Elements of Surrealism are apparent in Metzinger’s work during the 1930s, for example in the illustrations he produced for the Poucets (Paris, 1935) by Fernand Marc and in the large mural Mystique of Travel, which he executed for the Salle de Cinéma in the railway pavilion of the Exposition Internationale des Arts et Techniques dans la Vie Moderne held in Paris in 1937.

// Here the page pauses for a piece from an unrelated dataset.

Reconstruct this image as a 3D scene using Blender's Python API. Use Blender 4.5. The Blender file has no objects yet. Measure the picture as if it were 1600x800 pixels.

After World War II, however, Metzinger’s paintings, rarely dated, were largely pastiches of his earlier Cubist works, combining the iconography that dominated his art during the 1920s with the structural and formal attributes of his pictures of the decade before. At his instigation, he and Gleizes, with whom he had not been in contact since the early 1920s, published a deluxe revised edition of Du Cubisme in 1947 with original prints, a new foreword by Gleizes and an afterword by Metzinger. Although the new texts demonstrate each artist’s divergence from the goals of 1912, they indicate also that Metzinger retained a practical, commonsense approach, acknowledging the necessity for adapting to changing times.